Pour renforcer cela, le film joue avec ses références, la principale étant peut-être, aussi curieux que cela puisse paraître, Funny Games de Michael Haneke. Dur de ne pas y penser quand on voit Lou, propre sur lui, bon chrétien, angélique, en chemise immaculée, souriant et détendu, alors qu'il vient de tuer et qu'il va recommencer. Mais le film évoque aussi Laura, de Preminger, dans son final, mais décuplé avec un léger côté burlesque (surtout dans la bande son, complètement en décalage avec les images) et dans la surenchère d'effets inattendue. C'est même dommage que le petit budget du film (13M USD) ne permette pas de rendre crédible la toute dernière scène du film, faute de moyens techniques. La musique, comme je l'ai dit, est surprenante : larmoyante dans des moments étouffants de violence, guillerette là où elle aurait pu insuffler du suspense, elle perd le spectateur dans les méandres de son personnage principal, dont elle semblerait presque émaner : mélomane, il écoute de l'opéra dans son fauteuil, ou de la bonne vieille country - Texas oblige - au volant. La scène évoque d'ailleurs directement une autre de Kill Bill Vol.1, puisque le même artiste est utilisé (à savoir Charlie Feathers).

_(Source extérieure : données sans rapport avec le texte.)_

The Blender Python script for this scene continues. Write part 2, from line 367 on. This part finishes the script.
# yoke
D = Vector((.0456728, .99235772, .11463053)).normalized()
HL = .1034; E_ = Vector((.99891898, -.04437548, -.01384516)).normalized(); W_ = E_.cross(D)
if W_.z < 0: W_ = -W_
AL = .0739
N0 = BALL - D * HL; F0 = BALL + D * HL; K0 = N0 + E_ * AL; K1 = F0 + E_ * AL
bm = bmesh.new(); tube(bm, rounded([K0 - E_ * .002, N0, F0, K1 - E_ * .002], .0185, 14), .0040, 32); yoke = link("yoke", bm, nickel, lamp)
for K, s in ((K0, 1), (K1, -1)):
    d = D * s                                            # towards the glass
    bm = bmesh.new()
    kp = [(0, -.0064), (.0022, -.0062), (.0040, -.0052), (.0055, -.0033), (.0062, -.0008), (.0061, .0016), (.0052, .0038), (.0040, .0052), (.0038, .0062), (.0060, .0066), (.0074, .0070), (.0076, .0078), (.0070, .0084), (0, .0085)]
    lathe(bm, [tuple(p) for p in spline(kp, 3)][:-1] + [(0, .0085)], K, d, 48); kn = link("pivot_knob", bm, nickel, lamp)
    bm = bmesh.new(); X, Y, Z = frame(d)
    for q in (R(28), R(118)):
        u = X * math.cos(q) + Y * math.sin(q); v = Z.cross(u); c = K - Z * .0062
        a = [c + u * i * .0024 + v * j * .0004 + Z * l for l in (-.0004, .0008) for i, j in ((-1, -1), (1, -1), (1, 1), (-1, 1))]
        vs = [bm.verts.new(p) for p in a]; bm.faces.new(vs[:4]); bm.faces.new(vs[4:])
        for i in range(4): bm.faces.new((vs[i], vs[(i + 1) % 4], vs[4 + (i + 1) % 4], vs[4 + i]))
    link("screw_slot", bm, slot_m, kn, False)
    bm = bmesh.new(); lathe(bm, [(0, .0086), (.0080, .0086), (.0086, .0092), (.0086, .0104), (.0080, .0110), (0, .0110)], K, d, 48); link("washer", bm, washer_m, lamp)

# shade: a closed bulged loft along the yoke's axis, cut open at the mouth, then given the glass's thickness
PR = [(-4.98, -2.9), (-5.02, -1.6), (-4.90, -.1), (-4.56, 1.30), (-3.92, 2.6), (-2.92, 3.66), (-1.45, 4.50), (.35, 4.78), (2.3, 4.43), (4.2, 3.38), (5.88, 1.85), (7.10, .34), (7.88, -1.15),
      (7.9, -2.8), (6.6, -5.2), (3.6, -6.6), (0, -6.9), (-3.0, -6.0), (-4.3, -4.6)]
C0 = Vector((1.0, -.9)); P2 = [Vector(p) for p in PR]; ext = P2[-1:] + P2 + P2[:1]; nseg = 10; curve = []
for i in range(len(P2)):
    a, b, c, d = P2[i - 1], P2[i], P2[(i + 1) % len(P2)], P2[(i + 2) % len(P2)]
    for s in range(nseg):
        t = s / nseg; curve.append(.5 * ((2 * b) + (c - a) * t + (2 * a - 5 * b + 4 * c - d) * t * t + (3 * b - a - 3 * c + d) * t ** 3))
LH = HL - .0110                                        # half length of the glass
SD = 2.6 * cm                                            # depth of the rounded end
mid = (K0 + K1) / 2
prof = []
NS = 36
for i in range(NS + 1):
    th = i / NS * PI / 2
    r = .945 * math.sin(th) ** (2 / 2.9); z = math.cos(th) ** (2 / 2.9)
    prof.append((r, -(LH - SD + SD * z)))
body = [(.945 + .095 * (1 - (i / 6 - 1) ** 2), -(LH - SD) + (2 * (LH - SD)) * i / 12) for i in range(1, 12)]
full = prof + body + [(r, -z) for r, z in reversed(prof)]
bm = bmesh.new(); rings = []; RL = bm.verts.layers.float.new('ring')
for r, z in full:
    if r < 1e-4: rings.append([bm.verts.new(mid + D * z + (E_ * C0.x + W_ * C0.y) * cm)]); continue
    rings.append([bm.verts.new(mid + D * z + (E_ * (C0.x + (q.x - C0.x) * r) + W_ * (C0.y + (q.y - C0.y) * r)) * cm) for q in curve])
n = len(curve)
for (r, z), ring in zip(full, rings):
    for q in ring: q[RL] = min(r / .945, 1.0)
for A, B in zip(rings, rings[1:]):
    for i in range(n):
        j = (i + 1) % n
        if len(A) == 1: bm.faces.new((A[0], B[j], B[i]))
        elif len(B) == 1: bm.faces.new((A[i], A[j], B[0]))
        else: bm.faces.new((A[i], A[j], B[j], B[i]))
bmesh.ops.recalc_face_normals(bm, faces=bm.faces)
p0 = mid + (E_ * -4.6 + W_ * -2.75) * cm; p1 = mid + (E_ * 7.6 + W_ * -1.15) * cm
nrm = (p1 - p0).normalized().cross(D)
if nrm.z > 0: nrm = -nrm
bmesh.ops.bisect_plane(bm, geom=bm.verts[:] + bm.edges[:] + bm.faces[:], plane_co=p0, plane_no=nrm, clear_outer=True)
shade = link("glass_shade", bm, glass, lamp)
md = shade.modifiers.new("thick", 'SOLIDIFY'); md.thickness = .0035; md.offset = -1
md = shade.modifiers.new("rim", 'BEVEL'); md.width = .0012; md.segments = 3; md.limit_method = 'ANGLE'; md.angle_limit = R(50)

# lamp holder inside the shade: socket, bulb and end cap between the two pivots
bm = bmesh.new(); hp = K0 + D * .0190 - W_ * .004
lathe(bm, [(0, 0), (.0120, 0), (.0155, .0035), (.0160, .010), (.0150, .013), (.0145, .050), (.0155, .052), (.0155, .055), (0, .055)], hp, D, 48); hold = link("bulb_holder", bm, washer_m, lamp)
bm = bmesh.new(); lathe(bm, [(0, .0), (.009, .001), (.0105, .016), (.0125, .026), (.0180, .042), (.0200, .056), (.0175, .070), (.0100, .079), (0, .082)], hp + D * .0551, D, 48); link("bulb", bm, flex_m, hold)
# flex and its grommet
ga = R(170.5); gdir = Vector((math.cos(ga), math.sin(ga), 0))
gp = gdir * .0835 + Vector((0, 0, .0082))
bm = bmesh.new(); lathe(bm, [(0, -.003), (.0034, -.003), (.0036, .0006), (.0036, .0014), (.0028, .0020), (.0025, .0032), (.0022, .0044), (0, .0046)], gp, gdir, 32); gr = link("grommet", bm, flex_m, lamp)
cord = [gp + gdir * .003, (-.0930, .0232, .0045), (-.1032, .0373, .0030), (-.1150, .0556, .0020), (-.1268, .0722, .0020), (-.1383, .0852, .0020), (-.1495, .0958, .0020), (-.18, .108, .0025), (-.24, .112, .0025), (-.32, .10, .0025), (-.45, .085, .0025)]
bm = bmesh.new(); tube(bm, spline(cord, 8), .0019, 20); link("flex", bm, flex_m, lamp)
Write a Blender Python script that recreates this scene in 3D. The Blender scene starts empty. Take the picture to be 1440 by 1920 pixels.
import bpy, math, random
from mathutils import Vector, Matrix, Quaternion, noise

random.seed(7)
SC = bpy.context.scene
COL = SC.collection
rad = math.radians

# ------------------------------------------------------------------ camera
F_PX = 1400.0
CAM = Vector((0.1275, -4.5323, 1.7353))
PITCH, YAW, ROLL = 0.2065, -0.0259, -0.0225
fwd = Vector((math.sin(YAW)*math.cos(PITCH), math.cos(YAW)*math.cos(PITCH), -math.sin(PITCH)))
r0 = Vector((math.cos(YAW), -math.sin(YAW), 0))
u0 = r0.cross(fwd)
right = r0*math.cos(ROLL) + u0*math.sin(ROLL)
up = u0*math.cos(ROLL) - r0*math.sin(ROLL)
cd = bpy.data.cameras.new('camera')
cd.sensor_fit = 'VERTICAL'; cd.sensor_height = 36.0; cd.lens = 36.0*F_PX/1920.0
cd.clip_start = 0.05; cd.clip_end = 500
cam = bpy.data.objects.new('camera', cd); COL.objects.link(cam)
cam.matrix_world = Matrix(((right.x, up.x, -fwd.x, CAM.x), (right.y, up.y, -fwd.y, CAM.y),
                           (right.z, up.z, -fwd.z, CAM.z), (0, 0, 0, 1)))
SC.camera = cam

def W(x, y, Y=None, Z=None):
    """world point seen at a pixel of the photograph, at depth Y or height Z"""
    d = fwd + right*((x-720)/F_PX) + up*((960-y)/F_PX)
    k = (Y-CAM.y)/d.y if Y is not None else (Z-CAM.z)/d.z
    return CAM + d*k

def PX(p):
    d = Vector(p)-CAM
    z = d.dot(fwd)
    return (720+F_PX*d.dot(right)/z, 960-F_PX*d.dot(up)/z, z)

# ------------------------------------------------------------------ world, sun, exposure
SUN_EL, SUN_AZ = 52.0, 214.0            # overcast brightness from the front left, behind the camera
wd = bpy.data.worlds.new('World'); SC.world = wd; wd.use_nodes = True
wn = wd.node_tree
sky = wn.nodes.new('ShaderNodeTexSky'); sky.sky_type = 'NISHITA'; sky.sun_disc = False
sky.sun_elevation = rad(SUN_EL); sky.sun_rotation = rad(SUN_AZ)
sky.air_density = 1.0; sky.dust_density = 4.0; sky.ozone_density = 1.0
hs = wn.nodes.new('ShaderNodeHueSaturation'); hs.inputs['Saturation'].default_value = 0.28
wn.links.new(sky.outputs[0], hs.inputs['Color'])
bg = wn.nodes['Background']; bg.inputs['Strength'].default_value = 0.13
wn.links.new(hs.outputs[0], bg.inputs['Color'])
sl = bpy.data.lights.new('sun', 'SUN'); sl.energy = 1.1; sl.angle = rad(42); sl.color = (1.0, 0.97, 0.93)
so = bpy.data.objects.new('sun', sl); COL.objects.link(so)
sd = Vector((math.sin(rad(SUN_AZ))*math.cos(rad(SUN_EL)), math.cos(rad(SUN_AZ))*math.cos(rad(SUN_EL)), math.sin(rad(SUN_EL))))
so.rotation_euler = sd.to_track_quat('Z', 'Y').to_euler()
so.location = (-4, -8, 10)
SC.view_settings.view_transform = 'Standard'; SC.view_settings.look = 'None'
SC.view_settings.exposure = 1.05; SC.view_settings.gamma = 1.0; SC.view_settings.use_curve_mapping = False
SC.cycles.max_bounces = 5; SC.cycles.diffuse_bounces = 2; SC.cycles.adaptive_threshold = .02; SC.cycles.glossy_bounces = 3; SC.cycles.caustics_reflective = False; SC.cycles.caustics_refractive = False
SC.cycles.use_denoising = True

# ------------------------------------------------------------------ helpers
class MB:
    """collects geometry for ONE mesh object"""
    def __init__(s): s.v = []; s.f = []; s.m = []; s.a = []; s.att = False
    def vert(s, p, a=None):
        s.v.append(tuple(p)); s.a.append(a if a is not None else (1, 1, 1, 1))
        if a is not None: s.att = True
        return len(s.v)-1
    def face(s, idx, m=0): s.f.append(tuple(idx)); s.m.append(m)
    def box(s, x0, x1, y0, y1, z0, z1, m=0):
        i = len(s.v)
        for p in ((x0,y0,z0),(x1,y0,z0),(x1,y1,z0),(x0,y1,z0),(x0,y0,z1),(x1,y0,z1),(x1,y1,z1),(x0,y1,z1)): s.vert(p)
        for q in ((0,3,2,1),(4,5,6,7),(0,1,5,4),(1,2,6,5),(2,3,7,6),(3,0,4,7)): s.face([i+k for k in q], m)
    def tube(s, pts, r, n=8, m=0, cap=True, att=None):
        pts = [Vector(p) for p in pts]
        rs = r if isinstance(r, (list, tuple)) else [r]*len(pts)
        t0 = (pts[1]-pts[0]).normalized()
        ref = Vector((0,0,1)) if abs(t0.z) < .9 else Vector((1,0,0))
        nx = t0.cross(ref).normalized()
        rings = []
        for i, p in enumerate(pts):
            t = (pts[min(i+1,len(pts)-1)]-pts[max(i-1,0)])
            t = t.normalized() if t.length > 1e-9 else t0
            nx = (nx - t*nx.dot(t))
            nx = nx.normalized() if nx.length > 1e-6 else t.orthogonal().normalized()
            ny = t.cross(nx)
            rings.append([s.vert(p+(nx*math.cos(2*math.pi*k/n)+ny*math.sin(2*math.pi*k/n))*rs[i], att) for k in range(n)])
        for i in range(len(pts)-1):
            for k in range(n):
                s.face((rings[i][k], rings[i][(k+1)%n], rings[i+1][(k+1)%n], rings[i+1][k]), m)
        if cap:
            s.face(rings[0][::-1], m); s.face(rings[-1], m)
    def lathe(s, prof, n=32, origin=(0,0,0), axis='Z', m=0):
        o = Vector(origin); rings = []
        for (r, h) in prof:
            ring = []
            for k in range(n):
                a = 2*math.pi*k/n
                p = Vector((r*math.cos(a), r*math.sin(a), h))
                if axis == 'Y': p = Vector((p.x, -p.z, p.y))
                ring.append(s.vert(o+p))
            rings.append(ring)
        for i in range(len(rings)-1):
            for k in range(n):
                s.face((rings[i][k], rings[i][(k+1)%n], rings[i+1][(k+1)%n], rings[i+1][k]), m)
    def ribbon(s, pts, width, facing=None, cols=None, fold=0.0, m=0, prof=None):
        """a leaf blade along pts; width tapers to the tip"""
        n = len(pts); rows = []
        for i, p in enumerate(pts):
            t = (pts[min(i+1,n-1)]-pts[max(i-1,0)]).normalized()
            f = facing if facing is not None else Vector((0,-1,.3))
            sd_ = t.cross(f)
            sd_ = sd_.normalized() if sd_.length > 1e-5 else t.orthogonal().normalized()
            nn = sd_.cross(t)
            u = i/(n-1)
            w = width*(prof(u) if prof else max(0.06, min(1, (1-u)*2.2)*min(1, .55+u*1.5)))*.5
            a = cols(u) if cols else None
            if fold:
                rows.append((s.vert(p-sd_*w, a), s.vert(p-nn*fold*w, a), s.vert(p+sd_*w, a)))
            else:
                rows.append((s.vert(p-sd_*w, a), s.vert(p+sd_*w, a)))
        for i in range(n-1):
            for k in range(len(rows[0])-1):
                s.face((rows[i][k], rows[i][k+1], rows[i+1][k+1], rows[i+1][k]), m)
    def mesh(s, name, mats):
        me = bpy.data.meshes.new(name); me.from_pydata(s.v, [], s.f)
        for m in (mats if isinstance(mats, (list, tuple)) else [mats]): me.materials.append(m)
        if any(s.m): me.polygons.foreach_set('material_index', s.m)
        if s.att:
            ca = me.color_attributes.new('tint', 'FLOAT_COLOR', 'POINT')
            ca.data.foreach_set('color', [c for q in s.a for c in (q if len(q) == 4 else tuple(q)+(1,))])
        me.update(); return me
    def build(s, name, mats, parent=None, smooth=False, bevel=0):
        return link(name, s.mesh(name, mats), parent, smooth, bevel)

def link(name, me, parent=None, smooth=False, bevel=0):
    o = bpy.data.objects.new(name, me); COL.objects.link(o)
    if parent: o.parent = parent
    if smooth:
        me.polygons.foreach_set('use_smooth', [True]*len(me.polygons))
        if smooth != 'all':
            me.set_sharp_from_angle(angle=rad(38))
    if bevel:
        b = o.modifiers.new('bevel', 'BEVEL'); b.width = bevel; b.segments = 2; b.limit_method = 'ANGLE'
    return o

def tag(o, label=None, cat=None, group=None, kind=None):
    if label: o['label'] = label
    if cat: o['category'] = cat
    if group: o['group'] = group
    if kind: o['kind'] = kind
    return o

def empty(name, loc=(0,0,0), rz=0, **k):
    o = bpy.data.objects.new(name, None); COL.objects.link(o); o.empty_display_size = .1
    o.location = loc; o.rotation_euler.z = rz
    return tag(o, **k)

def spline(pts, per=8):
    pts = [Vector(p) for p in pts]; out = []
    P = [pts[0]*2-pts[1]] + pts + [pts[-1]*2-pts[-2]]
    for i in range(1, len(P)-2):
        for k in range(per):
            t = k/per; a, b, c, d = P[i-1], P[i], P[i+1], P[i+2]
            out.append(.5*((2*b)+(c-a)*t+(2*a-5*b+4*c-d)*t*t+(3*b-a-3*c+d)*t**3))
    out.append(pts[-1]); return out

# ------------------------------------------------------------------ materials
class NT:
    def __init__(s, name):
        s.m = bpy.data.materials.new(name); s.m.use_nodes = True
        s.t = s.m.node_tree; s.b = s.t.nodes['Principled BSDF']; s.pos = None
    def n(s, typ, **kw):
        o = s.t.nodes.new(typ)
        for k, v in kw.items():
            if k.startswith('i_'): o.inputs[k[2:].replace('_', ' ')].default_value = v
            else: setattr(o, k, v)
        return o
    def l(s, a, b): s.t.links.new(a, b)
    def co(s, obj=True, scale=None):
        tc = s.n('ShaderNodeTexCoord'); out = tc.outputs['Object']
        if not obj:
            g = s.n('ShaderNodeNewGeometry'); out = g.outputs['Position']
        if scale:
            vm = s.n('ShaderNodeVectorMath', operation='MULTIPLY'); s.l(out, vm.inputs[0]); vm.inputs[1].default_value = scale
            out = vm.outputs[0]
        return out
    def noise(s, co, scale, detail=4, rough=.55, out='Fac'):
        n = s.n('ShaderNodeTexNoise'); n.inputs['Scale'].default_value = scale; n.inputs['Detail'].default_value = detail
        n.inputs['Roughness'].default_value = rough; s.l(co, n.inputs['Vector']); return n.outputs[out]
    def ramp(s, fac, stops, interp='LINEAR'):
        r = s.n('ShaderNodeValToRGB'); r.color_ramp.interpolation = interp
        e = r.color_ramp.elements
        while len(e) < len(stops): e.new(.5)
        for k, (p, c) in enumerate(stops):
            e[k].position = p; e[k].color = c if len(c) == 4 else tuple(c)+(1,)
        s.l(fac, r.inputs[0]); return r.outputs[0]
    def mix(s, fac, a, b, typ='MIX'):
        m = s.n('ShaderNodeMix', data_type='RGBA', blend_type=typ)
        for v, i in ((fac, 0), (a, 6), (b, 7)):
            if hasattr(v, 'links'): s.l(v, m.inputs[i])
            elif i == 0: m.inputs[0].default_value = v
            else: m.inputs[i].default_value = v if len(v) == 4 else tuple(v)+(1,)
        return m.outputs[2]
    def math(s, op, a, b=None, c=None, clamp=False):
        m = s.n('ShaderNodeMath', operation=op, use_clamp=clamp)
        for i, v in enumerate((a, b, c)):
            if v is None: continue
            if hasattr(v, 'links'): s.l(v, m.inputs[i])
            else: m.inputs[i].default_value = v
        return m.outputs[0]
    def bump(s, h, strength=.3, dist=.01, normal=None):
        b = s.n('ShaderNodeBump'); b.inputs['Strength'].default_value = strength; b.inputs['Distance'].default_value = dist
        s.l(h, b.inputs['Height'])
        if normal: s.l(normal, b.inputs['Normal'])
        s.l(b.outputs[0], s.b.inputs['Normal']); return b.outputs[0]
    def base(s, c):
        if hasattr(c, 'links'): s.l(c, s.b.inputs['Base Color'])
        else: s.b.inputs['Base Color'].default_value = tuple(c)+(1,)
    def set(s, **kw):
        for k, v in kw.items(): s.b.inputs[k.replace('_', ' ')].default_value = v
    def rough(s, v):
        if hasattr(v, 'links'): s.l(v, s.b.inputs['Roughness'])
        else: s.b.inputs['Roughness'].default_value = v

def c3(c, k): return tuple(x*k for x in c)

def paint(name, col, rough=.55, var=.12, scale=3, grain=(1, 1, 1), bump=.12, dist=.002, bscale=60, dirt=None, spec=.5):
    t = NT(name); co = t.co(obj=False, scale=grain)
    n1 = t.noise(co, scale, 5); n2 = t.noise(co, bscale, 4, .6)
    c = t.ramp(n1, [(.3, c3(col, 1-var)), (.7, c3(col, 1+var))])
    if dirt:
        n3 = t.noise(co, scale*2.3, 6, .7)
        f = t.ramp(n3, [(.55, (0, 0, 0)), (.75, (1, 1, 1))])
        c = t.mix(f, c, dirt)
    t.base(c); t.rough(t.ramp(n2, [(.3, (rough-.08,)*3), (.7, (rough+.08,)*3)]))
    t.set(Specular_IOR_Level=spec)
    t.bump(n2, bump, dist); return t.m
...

J'ai évoqué rapidement un tic de montage, c'est en effet la pratique délibérée de la saute, de l'ellipse très courte. Cet usage me rappelle celui qui en est fait dans Shutter Island - que j'ai détesté - pour signaler que DiCaprio était fou. Le problème était que si l'on comprenant cela d'emblée - ce fut mon cas - on s'ennuyait ferme. Ici, on sait qu'il est fou, c'est le sujet du film, et la distance prise par Winterbotton pour filmer ses personnages, combinée avec ces "bugs" de montage laisse le spectateur perplexe : est-simplement pour raccourcir le récit, ou est-ce l'esprit de Lou, d'où proviennent les images, qui déraille ? Le rendu est d'autant plus complexe que les niveaux de lecture se superposent : la fin du film devient alors carrément ambiguë. Les scènes à l'asile sont probablement réelles, mais celles qui suivent ? Le personnage qui le conduit en voiture ressemble étrangement à celui qui est alors le sujet de leur conversation, même s'il n'est pas lui, à moins que ? Et si Lou trouvait dans cette conversation un allié ? Tout est imaginable, même si le film semble diriger le spectateur vers une autre piste, plus flagrante.

Le dernier point sur lequel j'aimerais revenir est l'interprétation des personnages par les acteurs. Le casting est absolument parfait. Casey Affleck excelle dans un rôle pourtant difficile car insaisissable. Son jeu de rictus, de grimaces et de crispations est bluffant, sa voix envoûtante. Jessica Alba, que l'on voit pourtant peu, crève l'écran par sa sensualité et sa candeur, qui renforcent le malaise quand elle se fait sérieusement amocher, et qui le décuplent lors de cette énigmatique scène de fantasme où elle se prélasse, lascive, sur son lit, dans les pensées de Lou. Et la mention spéciale revient sans hésiter à Kate Hudson, absolument renversante dans le rôle d'Amy, la fiancée de Lou Ford. Elle écope d'un rôle complexe, faits de compromis et de perversions. Masochiste, amoureuse, joueuse mais jalouse, elle hante le film comme elle hante Lou, et elle est malmenée dans tous les sens du terme, corporellement et moralement. La scène de la lettre est absolument magnifique.

En bref, un film à l'image de son personnage principal : ensorcelant et répugnant, attirant et dangereux. Les acteurs sont au sommet de leur forme, la mise en scène froide sublime les corps et les matières et donnent du relief à une ambiguïté déjà forte. L'oeuvre est tentaculaire, terriblement complexe, indéniablement dérangeante. J'avoue que j'ai failli quitter la salle à un moment, il ne faut pas montrer ce film à n'importe qui je pense. Malgré tout la réussite est totale.